ListWise

Saturday, November 12, 2005

Occupying Space

Now that I have what is for all intent and purpose a completed kitchen it is time to start using it as a kitchen. If the truth be told it has been more than 3 years since I’ve had a real kitchen that I want to use. When I bought this house over 3 years ago what is now the kitchen was a series of small rooms and closets. There were 5 distinct areas that were divided by partitions. There was a bathroom, closet, Murphy Bed alcove, a kitchen, and a small area of the room had been opened to the back porch. This was all done in the teens and 20s when the house was cut-up into apartments. The “kitchen” part was a kitchen in name only. It really could not function as a kitchen because besides being filthy and disgusting it had no hot water, no stove, and no lighting. However, despite all this, I was determined to turn these 5 areas back in to the original 1895 kitchen that it once was. The plan has always been to put it back the way it was meant to be. It has been a long journey.

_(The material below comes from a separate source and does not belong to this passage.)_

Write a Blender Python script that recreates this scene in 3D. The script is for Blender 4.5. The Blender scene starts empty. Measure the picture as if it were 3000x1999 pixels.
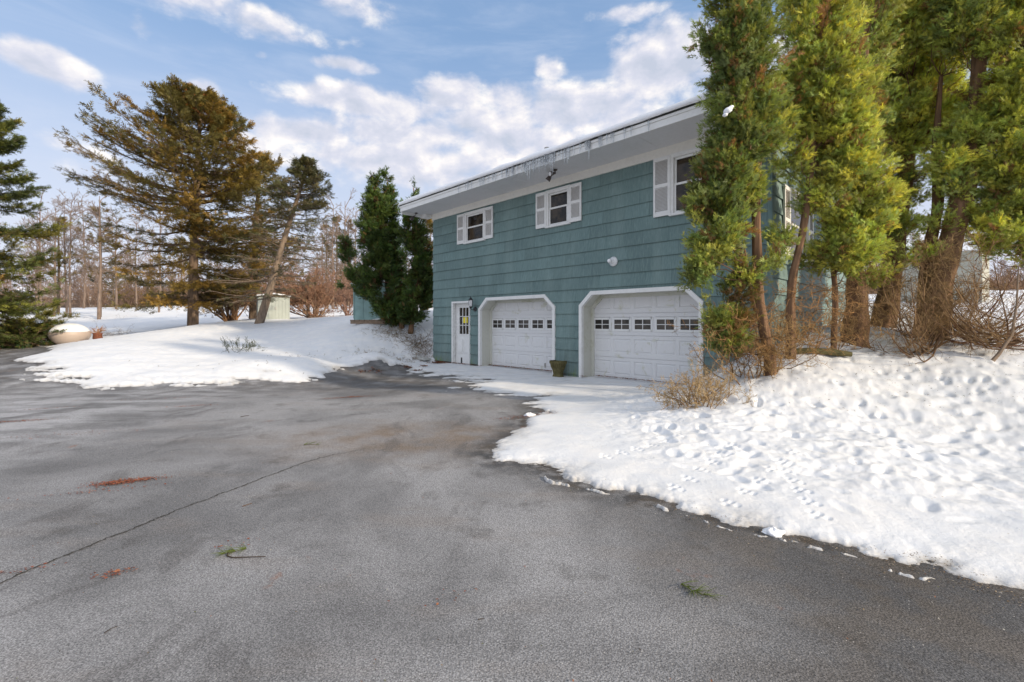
import bpy, math, random
import numpy as np
from mathutils import Vector, Matrix
random.seed(7); rng = np.random.default_rng(7)
S = bpy.context.scene
COL = S.collection
# ------------------------------------------------------------------ camera
CZ = 1.4; F = 1350.0; HX = 1500.0; HY = 945.0
cd = bpy.data.cameras.new("camera"); cam = bpy.data.objects.new("camera", cd); COL.objects.link(cam)
cam.location = (0, 0, CZ); cam.rotation_euler = (math.radians(90), 0, 0)
cd.sensor_width = 36; cd.lens = 36 * F / 3000; cd.shift_y = -54.5 / 3000; cd.clip_end = 3000; cd.clip_start = .05
S.camera = cam
# ------------------------------------------------------------------ light
SUN_AZ = math.atan2(1.0, -0.62)      # measured from +Y towards +X
SUN_EL = math.radians(24)
sl = bpy.data.lights.new("sun", 'SUN'); so = bpy.data.objects.new("sun", sl); COL.objects.link(so)
sl.energy = 4.3; sl.angle = math.radians(2.5); sl.color = (1.0, .84, .62)
sd = Vector((math.sin(SUN_AZ) * math.cos(SUN_EL), math.cos(SUN_AZ) * math.cos(SUN_EL), math.sin(SUN_EL)))
so.rotation_euler = sd.to_track_quat('Z', 'Y').to_euler()
S.view_settings.view_transform = 'Standard'; S.view_settings.look = 'None'
S.view_settings.exposure = 0.20; S.view_settings.gamma = 1
S.render.engine = 'CYCLES'; S.cycles.max_bounces = 6; S.cycles.transparent_max_bounces = 8

class NT:
    """tiny helper for building node trees"""
    def __init__(s, tree): s.t = tree; s.n = tree.nodes; s.l = tree.links
    def node(s, kind, ins=None, **props):
        nd = s.n.new(kind)
        for k, v in props.items(): setattr(nd, k, v)
        for k, v in (ins or {}).items():
            sock = nd.inputs[k]
            if isinstance(v, bpy.types.NodeSocket): s.l.new(v, sock)
            elif v is not None: sock.default_value = v
        return nd
    def math(s, op, a, b=None, c=None, clamp=False):
        d = {0: a}
        if b is not None: d[1] = b
        if c is not None: d[2] = c
        nd = s.node('ShaderNodeMath', d, operation=op); nd.use_clamp = clamp
        return nd.outputs[0]
    def vmath(s, op, a, b=None, out=0):
        d = {0: a}
        if b is not None: d[1] = b
        return s.node('ShaderNodeVectorMath', d, operation=op).outputs[out]
    def mix(s, f, a, b, mode='MIX'):
        nd = s.n.new('ShaderNodeMix'); nd.data_type = 'RGBA'; nd.blend_type = mode
        for i, v in ((0, f), (6, a), (7, b)):
            if isinstance(v, bpy.types.NodeSocket): s.l.new(v, nd.inputs[i])
            else: nd.inputs[i].default_value = v if i == 0 else (*v[:3], 1)
        return nd.outputs[2]
    def ramp(s, f, stops):
        nd = s.n.new('ShaderNodeValToRGB'); s.l.new(f, nd.inputs[0]); cr = nd.color_ramp
        while len(cr.elements) < len(stops): cr.elements.new(.5)
        for e, (p, c) in zip(cr.elements, stops):
            e.position = p; e.color = (c, c, c, 1) if isinstance(c, (int, float)) else (*c[:3], 1)
        return nd.outputs[0]
    def noise(s, vec, scale, detail=4, rough=.55, dist=0):
        nd = s.node('ShaderNodeTexNoise', {'Scale': scale, 'Detail': detail, 'Roughness': rough, 'Distortion': dist})
        if vec is not None: s.l.new(vec, nd.inputs['Vector'])
        return nd.outputs[0]
    def mapr(s, v, a, b, c=0., d=1., smooth=True):
        nd = s.node('ShaderNodeMapRange', {0: v, 1: a, 2: b, 3: c, 4: d})
        if smooth: nd.interpolation_type = 'SMOOTHSTEP'
        return nd.outputs[0]

# ------------------------------------------------------------------ world: Nishita sky with clouds by direction
W = bpy.data.worlds.new("World"); S.world = W; W.use_nodes = True
w = NT(W.node_tree); w.n.clear()
sky = w.node('ShaderNodeTexSky', sky_type='NISHITA'); sky.sun_disc = False
sky.sun_elevation = SUN_EL; sky.sun_rotation = SUN_AZ; sky.air_density = 1.0; sky.dust_density = .6; sky.ozone_density = 1.6
tc = w.node('ShaderNodeTexCoord').outputs['Generated']
sx = w.node('ShaderNodeSeparateXYZ', {0: tc})
az = w.math('ARCTAN2', sx.outputs[0], sx.outputs[1])
hl = w.math('SQRT', w.math('ADD', w.math('MULTIPLY', sx.outputs[0], sx.outputs[0]), w.math('MULTIPLY', sx.outputs[1], sx.outputs[1])))
el = w.math('DIVIDE', sx.outputs[2], w.math('MAXIMUM', hl, .05))
ae = w.node('ShaderNodeCombineXYZ', {0: az, 1: el, 2: 0.}).outputs[0]
wob = w.node('ShaderNodeTexNoise', {'Vector': ae, 'Scale': 5.0, 'Detail': 3.})
ae2 = w.vmath('ADD', ae, w.vmath('MULTIPLY', w.vmath('SUBTRACT', wob.outputs['Color'], (.5, .5, .5)), (.10, .07, 0)))
def blob(X, Y, rx, ry, k):
    a = math.atan((X - HX) / F); c = math.cos(a); e = (HY - Y) / F * c
    v = w.vmath('MULTIPLY', w.vmath('SUBTRACT', ae2, (a, e, 0)), (F / (rx * c * c), F / (ry * c), 0))
    L = w.vmath('LENGTH', v, out=1)
    return w.mapr(L, 1.5, 0., 0., k)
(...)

The house had 4 “kitchens” when I first bought it. The only one that could be considered a functioning kitchen was in a 1920s addition to the house. This kitchen was 9X14 and was also pretty filthy and disgusting. The plumbing was bad, the electrical was questionable, it was tiny, and it smelled bad. The room was really not conducive to sanitary food preparation. I just made the decision that I was not going to try and cook regular meals in there. I would make sandwiches and cook the occasional simple entrĂ©e, but mostly it was used for heating frozen dinners and making coffee.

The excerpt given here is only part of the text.